WHAT YOU HAVE TO DO: Scan the lines and state how many carry "from". Leave out everything but the number.

DATA LINES:
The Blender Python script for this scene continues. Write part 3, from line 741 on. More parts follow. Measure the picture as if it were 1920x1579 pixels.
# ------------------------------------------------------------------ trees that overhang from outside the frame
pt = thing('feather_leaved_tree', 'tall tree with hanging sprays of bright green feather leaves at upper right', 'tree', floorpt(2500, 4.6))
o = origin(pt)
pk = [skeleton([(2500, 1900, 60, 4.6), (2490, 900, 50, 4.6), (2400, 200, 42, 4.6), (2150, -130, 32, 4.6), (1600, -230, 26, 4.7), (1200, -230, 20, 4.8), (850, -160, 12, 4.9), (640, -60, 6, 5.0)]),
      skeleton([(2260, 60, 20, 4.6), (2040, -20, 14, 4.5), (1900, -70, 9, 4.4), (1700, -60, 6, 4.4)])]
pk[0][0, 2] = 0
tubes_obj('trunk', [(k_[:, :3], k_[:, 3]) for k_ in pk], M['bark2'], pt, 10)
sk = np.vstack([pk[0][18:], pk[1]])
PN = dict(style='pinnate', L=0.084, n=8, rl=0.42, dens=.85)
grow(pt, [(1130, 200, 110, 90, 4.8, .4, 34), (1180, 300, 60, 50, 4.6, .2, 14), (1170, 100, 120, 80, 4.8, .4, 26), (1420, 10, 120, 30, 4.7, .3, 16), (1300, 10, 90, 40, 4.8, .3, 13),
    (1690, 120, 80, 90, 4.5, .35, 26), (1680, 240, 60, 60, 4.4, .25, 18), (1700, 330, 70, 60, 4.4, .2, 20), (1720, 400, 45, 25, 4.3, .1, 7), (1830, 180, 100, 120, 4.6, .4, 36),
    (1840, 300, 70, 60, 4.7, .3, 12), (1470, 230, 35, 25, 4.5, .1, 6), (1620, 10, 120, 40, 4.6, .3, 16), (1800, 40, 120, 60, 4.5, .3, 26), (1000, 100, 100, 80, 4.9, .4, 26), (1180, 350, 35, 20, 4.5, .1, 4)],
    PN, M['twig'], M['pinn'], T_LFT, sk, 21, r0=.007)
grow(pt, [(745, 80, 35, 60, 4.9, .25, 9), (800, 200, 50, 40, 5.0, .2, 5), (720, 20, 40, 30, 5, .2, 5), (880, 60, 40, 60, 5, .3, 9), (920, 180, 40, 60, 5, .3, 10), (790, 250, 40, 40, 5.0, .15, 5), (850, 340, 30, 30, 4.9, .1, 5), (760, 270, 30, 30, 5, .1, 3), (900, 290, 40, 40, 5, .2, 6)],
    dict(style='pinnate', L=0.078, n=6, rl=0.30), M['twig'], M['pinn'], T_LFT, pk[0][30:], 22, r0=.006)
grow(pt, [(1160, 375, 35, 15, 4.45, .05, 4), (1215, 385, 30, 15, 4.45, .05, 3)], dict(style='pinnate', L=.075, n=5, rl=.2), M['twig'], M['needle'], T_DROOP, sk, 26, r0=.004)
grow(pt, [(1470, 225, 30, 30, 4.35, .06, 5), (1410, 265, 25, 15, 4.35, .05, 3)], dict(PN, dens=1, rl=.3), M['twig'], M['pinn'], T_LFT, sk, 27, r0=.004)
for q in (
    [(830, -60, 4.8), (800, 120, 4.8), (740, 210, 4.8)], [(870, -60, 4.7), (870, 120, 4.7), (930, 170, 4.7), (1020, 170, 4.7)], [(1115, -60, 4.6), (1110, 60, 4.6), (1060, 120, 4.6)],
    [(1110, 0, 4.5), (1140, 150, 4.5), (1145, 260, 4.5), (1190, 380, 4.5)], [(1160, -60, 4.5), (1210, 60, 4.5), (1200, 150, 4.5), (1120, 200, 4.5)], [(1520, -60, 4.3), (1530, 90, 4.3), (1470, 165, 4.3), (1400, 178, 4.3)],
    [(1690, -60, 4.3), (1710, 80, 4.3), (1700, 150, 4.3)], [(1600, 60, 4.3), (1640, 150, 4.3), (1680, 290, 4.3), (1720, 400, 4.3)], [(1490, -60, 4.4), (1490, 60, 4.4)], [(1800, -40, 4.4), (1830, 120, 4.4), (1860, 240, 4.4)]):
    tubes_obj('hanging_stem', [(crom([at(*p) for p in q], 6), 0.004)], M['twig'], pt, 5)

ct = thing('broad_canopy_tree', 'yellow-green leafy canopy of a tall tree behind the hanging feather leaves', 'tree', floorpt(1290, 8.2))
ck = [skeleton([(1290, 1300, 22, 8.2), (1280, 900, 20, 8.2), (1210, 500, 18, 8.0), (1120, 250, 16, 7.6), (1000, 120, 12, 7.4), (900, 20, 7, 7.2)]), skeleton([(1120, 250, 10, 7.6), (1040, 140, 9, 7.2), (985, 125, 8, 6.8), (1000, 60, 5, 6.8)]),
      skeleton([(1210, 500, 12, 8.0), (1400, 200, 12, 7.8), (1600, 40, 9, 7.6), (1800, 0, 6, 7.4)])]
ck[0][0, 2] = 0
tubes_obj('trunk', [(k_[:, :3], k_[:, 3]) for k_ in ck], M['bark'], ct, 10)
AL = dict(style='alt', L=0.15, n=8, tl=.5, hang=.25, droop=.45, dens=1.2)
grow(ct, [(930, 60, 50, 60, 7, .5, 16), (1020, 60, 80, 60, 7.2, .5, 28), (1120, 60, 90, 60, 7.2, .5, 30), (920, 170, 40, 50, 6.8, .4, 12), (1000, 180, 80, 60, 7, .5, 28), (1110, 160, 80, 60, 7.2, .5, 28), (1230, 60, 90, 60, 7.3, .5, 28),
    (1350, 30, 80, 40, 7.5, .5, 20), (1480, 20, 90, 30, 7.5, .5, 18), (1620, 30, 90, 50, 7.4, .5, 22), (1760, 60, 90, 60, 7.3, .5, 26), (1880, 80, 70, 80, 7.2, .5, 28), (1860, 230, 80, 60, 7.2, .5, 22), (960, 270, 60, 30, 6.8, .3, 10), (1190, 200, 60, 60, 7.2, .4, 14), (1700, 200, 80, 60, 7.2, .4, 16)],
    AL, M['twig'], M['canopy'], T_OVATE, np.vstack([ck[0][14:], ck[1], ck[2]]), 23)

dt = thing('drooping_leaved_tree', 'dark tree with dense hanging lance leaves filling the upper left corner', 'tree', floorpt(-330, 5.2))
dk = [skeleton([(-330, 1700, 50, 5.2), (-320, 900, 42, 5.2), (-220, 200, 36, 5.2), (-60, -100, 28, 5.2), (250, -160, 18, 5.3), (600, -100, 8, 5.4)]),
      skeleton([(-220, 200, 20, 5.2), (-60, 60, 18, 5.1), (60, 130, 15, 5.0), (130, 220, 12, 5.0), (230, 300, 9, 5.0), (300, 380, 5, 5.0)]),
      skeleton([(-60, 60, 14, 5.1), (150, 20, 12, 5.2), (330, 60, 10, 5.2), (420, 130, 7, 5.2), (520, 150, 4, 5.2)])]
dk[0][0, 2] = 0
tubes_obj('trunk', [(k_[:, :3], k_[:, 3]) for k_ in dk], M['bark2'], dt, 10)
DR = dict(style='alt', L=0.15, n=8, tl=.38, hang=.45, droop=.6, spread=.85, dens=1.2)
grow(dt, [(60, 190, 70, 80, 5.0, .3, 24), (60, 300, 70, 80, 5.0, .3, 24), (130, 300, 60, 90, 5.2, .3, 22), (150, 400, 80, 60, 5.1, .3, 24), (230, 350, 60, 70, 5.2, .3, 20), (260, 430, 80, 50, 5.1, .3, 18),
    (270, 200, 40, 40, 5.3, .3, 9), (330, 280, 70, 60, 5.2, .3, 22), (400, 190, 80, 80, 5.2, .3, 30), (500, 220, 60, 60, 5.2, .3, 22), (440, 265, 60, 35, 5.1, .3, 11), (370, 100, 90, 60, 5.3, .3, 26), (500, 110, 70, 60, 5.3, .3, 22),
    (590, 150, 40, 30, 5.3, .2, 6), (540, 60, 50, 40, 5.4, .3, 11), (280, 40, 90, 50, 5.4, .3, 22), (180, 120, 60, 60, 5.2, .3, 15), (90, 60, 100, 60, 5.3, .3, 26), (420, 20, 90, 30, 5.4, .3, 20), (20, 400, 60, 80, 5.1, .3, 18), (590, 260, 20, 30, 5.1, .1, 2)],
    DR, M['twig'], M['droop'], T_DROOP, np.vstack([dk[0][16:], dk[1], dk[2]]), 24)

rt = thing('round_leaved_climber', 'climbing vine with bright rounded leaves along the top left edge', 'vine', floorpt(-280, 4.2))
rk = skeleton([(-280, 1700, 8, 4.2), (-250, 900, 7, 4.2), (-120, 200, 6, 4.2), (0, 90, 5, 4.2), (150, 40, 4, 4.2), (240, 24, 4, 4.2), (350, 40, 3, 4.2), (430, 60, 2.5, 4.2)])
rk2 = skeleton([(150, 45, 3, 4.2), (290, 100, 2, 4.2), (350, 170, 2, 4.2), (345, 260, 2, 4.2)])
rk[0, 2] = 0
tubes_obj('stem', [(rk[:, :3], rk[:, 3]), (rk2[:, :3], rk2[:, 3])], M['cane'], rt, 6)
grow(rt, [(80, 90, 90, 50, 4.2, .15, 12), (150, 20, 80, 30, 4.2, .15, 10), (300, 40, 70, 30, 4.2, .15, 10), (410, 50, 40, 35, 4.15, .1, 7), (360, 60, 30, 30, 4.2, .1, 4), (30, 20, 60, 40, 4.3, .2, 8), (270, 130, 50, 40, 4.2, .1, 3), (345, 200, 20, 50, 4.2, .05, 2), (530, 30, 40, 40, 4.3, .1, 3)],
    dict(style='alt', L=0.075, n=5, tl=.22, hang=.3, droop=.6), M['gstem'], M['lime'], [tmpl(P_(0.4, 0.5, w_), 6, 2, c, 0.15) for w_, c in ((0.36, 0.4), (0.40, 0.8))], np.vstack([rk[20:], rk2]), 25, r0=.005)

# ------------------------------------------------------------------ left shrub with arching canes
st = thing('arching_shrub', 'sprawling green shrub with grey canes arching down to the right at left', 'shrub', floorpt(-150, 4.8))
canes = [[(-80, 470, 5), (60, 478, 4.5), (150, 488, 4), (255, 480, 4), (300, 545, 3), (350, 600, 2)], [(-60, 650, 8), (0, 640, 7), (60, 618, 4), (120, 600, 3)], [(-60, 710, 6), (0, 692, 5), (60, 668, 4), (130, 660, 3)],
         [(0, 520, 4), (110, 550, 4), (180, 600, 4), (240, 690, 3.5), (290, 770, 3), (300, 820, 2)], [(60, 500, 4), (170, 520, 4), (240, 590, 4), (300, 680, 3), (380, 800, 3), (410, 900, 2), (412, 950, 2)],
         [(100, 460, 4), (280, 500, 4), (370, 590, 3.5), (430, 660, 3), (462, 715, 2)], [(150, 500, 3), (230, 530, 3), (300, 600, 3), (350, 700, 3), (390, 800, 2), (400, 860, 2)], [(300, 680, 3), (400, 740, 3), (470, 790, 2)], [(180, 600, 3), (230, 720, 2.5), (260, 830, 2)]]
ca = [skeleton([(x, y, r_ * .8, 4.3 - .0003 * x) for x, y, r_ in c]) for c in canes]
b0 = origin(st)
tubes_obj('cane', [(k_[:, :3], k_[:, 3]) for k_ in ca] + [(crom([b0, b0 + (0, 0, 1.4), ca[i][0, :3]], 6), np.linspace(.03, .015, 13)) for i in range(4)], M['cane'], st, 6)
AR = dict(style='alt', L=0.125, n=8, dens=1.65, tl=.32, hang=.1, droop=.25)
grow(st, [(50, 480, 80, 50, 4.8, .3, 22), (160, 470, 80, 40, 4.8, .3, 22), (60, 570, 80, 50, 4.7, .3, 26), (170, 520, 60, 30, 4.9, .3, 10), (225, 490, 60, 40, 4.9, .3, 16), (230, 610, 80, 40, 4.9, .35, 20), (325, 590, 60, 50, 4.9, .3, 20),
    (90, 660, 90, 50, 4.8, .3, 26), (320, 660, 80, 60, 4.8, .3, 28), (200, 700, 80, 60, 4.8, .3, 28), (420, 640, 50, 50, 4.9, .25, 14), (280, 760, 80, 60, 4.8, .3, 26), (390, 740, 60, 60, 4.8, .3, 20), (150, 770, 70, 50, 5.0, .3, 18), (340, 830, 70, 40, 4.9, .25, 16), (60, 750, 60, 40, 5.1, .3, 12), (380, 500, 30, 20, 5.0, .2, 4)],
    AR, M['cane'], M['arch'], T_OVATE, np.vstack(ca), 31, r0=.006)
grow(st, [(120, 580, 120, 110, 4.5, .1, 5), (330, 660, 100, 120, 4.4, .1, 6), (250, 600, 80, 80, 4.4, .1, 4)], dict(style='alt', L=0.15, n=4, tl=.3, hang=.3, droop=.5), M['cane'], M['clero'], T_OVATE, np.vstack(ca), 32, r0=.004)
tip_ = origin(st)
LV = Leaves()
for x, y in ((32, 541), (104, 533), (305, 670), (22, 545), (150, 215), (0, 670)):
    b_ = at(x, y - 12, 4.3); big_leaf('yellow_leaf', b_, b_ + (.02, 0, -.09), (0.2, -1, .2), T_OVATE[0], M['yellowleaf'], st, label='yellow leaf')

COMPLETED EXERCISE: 2